*Your objective*
Reproduce each line that includes the word "scene".

*Given material*

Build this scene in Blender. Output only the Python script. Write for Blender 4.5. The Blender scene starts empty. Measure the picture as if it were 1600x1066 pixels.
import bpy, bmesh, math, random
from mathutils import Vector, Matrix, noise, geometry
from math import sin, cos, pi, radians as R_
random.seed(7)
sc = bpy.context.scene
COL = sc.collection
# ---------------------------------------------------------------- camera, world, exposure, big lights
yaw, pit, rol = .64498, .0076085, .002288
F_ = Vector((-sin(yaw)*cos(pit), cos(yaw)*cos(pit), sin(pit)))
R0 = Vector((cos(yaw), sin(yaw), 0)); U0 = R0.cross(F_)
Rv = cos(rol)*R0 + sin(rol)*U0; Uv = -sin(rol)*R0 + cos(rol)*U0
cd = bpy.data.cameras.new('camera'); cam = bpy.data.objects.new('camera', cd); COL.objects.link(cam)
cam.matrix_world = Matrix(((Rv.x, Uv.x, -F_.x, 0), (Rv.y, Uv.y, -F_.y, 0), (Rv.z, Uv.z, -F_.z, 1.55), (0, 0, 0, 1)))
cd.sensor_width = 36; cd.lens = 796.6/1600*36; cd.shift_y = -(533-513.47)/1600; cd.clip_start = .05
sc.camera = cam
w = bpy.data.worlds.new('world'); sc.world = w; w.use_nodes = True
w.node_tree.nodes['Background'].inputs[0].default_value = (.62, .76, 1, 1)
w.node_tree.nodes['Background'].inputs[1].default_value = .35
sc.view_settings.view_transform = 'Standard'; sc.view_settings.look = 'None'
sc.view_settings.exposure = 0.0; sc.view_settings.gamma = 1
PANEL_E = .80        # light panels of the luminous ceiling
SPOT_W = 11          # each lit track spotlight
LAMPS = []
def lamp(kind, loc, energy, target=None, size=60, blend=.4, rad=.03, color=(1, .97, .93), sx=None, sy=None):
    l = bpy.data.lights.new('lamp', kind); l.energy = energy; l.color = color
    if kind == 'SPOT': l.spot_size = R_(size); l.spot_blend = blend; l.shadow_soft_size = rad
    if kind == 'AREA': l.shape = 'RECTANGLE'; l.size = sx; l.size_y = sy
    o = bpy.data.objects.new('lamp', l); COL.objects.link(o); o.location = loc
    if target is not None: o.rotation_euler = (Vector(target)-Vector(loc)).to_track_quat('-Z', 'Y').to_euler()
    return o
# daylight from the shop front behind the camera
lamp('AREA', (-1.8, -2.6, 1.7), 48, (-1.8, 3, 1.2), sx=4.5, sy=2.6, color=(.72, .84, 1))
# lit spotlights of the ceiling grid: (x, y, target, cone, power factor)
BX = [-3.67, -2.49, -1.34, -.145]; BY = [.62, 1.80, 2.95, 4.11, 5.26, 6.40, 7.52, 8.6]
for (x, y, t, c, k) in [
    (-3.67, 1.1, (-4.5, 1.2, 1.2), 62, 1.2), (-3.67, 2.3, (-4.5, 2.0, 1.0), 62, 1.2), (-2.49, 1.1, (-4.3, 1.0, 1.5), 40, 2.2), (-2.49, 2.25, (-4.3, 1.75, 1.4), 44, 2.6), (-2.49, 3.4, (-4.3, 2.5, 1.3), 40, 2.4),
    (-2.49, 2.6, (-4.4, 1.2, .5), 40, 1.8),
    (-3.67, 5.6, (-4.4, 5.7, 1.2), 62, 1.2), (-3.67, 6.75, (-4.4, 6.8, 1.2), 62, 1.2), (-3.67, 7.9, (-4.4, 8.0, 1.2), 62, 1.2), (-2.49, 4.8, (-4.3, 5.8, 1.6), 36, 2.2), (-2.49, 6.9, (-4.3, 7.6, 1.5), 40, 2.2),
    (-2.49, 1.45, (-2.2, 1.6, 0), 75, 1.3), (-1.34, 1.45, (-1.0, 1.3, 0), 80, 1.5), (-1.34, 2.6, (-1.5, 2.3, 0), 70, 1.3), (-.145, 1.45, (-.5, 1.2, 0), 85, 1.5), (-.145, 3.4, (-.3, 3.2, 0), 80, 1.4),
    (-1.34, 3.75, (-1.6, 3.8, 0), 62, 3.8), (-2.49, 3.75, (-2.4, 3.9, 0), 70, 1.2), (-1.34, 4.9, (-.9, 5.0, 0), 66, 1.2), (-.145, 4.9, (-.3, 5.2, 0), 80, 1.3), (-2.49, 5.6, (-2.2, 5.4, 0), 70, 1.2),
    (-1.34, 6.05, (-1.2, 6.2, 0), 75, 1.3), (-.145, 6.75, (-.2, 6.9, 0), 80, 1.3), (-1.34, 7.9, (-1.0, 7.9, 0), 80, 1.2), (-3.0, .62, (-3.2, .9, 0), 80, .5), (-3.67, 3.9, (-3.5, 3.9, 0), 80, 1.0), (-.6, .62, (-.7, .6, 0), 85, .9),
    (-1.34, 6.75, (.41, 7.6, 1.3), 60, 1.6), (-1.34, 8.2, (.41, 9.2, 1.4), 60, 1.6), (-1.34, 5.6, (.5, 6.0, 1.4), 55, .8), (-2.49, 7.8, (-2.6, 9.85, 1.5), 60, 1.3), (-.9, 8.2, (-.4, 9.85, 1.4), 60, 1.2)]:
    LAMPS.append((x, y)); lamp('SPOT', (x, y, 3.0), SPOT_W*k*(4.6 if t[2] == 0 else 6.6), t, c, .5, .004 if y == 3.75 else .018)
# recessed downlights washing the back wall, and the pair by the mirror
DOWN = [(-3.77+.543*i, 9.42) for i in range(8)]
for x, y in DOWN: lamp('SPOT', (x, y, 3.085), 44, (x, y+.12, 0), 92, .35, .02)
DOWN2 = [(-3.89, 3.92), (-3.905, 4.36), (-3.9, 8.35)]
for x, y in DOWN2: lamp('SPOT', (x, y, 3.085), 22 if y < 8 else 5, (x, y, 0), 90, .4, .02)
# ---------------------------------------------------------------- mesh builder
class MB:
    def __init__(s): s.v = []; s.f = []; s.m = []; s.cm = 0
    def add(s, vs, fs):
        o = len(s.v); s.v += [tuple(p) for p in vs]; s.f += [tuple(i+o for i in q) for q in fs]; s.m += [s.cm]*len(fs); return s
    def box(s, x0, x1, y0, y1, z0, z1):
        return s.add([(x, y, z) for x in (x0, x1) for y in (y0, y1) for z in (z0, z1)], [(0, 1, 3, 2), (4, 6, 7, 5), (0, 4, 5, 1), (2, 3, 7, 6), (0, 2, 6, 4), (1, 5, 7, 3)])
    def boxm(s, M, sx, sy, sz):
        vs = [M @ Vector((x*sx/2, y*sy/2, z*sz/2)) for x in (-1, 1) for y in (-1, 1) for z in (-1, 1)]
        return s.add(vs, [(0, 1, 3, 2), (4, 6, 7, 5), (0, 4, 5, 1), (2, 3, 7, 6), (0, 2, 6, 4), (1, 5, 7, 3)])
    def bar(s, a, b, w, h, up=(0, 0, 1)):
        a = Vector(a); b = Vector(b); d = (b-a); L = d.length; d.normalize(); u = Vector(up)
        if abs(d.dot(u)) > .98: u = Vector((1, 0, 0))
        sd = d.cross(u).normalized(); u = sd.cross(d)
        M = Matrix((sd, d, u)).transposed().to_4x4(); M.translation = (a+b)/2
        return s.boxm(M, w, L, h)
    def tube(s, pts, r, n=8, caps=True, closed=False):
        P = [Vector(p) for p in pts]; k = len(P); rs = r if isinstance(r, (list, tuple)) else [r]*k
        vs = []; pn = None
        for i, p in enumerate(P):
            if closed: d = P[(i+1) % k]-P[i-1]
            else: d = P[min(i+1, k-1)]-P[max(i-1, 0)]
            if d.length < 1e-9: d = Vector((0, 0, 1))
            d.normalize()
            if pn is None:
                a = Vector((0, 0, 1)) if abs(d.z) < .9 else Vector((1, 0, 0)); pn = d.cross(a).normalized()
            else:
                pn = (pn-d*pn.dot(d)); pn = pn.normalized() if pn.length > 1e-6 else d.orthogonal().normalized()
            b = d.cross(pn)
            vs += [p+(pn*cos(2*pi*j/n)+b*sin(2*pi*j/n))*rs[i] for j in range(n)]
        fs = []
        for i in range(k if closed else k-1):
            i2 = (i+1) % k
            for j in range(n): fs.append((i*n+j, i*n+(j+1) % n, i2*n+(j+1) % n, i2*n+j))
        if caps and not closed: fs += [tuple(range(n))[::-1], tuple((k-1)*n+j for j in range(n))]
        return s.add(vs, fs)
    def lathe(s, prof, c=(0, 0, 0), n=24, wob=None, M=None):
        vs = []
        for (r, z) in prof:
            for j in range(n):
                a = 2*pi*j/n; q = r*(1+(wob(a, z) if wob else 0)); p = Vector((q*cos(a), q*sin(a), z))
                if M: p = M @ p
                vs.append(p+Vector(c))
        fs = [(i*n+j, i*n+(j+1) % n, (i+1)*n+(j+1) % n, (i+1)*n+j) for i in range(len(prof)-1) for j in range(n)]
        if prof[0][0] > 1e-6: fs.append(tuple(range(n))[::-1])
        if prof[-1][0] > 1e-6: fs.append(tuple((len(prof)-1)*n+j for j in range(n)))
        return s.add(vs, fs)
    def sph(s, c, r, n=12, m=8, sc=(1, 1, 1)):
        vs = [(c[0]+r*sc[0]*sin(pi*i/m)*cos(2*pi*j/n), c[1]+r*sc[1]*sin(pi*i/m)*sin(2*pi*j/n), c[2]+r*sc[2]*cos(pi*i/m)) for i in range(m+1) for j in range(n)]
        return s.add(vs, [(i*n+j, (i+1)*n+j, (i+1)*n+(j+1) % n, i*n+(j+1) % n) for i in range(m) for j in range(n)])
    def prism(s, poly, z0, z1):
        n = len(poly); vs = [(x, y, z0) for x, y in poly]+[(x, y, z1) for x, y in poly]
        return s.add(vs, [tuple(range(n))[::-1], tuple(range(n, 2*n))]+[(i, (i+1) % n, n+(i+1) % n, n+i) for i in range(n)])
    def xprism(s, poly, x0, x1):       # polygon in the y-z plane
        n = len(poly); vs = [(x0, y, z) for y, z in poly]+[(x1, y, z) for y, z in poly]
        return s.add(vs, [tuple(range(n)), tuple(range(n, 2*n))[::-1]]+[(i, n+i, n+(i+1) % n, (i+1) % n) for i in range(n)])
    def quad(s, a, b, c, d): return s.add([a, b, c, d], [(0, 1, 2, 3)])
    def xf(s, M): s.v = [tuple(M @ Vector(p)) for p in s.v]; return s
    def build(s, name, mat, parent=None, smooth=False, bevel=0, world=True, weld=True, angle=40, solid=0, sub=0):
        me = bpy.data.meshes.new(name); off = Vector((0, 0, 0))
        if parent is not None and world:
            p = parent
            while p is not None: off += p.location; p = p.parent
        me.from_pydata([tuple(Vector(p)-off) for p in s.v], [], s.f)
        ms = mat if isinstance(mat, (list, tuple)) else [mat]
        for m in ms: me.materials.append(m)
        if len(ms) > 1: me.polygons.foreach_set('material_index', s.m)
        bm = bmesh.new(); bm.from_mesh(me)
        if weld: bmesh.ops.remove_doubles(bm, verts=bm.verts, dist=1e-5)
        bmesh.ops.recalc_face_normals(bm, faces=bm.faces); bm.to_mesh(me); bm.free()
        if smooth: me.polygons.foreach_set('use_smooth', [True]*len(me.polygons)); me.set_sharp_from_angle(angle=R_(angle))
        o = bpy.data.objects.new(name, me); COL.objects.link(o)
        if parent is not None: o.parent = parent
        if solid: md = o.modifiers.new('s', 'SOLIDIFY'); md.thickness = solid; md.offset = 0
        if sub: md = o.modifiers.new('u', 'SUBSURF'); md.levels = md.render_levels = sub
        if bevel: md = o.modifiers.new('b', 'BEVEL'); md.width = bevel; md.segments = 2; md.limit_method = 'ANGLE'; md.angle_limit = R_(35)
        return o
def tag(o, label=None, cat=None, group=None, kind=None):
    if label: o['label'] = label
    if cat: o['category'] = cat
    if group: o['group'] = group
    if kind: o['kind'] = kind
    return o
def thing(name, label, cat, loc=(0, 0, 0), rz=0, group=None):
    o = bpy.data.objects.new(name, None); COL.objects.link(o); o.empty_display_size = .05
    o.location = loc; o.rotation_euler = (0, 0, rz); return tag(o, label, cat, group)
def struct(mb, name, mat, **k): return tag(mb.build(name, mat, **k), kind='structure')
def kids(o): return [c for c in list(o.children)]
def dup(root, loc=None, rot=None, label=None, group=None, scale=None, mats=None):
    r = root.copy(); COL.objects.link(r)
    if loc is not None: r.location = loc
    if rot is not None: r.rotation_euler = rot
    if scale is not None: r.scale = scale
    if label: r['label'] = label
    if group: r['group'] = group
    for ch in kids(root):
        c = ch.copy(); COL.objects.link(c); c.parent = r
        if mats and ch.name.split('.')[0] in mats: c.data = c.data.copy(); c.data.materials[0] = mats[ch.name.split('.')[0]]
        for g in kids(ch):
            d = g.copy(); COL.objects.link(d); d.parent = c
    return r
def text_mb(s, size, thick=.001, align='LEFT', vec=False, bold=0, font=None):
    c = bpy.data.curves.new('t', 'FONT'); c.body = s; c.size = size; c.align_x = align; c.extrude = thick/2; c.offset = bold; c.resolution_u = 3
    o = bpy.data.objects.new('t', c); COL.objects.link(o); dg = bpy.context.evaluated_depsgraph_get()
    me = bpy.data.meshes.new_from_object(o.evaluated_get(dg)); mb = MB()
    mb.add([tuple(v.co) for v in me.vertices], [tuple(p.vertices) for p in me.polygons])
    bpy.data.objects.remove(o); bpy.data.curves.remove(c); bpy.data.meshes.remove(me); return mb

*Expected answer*
Build this scene in Blender. Output only the Python script. Write for Blender 4.5. The Blender scene starts empty. Measure the picture as if it were 1600x1066 pixels.
sc = bpy.context.scene